Sinclair Broadcast Group Inc. told a court it wants a faster breakup from its bankrupt sports broadcasting unit after the company was accused of draining more than $1.5 billion from the subsidiary, Bloomberg News reported. Sinclair on Monday provided a defense against allegations it wrongly extracted substantial sums from its Diamond Sports Group subsidiary before the unit filed bankruptcy earlier this year. Sinclair said it agreed to waive millions of dollars in management fees and provided other financial assistance in hopes restructuring Diamond’s balance sheet. But instead of continuing to work with its parent company on a plan to get the business out of bankruptcy, Sinclair told a Texas bankruptcy judge that Diamond and some of its creditors “pivoted to an all-out ‘shoot-first’ litigation war on Sinclair.” Diamond accused Sinclair of charging excessive fees under a management services agreement that costs more than $100 million a year.

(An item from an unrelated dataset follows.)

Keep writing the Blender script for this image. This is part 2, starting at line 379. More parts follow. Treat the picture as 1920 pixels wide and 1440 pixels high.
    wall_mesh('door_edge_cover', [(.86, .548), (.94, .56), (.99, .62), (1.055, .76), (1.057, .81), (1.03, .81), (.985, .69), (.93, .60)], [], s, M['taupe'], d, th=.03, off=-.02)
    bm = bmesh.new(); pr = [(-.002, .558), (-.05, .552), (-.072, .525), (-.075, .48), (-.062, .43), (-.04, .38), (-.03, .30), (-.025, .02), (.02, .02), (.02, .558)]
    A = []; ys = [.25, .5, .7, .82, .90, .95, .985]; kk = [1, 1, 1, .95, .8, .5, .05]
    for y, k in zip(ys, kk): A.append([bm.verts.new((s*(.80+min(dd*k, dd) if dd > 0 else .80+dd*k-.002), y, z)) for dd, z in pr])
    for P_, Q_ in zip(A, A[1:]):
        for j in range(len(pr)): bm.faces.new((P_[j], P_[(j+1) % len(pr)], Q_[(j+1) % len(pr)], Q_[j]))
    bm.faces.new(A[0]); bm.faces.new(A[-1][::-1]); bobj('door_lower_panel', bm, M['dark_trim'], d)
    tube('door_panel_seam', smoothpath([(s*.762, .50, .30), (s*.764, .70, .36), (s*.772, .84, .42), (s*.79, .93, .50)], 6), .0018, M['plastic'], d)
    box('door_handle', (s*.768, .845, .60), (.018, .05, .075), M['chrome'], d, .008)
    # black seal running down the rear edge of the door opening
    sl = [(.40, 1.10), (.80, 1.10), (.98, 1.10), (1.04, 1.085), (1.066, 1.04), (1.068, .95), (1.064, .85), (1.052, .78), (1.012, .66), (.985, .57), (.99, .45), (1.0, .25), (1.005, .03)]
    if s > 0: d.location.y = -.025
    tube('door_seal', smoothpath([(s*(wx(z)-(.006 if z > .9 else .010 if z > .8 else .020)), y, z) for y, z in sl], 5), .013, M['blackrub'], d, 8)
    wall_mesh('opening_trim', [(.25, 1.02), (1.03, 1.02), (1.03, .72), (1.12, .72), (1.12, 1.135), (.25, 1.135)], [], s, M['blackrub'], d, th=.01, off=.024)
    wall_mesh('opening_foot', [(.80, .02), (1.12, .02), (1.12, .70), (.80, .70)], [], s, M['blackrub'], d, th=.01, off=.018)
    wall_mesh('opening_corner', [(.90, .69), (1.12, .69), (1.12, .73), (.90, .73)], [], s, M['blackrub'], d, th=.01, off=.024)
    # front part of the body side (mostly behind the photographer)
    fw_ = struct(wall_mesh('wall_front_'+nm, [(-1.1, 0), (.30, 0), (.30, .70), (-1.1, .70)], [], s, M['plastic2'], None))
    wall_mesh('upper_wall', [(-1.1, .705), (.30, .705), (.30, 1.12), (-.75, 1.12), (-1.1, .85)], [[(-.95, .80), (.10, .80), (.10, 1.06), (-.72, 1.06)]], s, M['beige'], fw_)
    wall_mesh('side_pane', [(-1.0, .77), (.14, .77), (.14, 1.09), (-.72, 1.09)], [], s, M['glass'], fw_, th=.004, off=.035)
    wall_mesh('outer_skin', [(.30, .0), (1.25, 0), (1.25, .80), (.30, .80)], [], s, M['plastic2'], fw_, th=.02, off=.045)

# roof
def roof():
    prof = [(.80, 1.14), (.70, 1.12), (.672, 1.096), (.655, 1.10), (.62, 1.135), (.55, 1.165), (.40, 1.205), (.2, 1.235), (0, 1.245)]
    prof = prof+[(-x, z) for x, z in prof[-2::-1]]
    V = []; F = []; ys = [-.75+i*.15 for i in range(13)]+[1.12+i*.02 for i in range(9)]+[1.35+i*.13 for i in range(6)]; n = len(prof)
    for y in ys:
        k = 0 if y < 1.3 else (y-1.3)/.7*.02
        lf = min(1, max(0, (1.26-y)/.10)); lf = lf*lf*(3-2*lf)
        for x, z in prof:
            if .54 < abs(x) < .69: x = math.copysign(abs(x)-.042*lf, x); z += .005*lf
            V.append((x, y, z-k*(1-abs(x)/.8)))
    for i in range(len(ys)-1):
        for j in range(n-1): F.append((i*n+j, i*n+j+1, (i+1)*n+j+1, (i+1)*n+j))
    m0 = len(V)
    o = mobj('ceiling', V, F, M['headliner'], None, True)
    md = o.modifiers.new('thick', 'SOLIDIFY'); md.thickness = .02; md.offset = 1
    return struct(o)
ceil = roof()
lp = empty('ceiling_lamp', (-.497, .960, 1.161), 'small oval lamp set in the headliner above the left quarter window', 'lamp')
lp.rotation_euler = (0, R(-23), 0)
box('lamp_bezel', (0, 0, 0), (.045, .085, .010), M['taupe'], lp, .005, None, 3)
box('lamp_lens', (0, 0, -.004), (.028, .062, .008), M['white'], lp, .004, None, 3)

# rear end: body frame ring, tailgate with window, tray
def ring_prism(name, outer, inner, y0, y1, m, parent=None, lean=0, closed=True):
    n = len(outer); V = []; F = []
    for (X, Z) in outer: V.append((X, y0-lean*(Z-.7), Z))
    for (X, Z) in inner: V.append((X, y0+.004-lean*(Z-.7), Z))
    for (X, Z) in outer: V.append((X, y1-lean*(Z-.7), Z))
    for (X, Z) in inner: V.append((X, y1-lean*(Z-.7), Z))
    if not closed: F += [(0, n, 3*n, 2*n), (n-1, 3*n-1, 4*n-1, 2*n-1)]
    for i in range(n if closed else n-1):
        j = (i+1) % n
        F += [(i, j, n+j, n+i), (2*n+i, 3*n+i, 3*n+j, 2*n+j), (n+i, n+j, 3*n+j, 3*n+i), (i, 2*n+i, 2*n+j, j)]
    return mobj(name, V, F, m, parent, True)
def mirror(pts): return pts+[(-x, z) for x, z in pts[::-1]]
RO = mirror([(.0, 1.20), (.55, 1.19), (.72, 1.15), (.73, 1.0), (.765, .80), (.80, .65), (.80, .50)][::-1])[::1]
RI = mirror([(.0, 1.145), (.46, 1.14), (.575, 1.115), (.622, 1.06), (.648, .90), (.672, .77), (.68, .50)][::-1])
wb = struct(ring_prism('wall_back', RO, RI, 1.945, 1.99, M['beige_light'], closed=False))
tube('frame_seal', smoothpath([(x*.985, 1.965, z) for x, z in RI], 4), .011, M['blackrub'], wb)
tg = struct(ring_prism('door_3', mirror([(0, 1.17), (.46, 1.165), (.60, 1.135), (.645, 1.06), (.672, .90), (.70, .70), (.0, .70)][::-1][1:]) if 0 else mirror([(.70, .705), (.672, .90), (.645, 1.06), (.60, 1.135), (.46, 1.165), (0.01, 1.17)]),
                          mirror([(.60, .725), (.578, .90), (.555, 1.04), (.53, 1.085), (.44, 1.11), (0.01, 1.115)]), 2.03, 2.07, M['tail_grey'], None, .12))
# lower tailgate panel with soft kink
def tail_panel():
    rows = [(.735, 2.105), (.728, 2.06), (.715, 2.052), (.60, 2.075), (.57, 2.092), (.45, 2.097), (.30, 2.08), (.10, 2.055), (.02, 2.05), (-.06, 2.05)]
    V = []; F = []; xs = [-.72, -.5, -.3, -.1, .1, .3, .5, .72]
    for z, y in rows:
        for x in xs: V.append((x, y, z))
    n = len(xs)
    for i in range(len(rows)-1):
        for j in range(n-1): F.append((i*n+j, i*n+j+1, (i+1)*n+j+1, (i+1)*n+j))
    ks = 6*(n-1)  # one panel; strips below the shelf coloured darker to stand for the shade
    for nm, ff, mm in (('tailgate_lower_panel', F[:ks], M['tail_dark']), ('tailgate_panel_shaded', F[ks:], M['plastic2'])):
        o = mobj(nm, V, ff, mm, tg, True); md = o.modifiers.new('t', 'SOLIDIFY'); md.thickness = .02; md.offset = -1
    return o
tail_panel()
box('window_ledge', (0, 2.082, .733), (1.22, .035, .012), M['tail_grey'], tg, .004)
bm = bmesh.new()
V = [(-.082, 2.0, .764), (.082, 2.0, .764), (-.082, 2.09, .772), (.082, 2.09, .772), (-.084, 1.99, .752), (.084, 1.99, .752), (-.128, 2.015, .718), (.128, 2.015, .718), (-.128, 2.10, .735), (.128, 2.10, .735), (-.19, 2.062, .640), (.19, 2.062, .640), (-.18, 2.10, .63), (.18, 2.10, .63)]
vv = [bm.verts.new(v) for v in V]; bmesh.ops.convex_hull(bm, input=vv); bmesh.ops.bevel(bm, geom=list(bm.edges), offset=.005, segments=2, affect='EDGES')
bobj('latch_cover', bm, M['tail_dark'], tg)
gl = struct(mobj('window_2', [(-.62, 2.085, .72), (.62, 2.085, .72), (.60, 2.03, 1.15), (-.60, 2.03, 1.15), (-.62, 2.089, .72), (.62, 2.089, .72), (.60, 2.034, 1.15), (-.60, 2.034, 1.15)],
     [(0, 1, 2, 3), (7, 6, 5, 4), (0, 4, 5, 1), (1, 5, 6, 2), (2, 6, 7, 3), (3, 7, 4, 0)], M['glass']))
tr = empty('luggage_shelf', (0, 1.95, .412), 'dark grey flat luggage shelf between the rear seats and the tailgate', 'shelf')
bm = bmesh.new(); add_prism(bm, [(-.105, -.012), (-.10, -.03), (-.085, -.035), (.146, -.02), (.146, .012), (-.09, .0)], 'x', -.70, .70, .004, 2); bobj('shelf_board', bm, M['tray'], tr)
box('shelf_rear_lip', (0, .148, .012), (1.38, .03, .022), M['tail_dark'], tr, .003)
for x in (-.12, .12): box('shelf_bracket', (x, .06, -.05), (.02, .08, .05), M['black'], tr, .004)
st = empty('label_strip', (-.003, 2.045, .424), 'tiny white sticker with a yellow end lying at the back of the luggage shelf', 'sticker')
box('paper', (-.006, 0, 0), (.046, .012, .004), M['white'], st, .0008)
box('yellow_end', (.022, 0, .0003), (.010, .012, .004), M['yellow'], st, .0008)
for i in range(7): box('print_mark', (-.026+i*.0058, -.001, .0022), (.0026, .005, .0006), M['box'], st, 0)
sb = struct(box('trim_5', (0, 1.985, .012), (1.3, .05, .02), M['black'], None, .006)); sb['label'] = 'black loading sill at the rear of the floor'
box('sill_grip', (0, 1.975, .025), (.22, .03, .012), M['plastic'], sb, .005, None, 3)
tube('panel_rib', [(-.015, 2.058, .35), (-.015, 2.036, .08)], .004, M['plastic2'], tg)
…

In response, Sinclair said Diamond should terminate the deal if it believes it’s too expensive, but claimed the subsidiary is dragging its feet because it wants benefits it gets under the deal while paying its parent company a significantly lower rate in bankruptcy. On Monday, Sinclair demanded Diamond make a choice: either accept the management agreement and drop some of the allegations in its complaint or end the deal with its parent company. Scuttling the agreement would mean Sinclair would no longer be forced to subsidize Diamond’s business or litigation against the parent company, Sinclair said.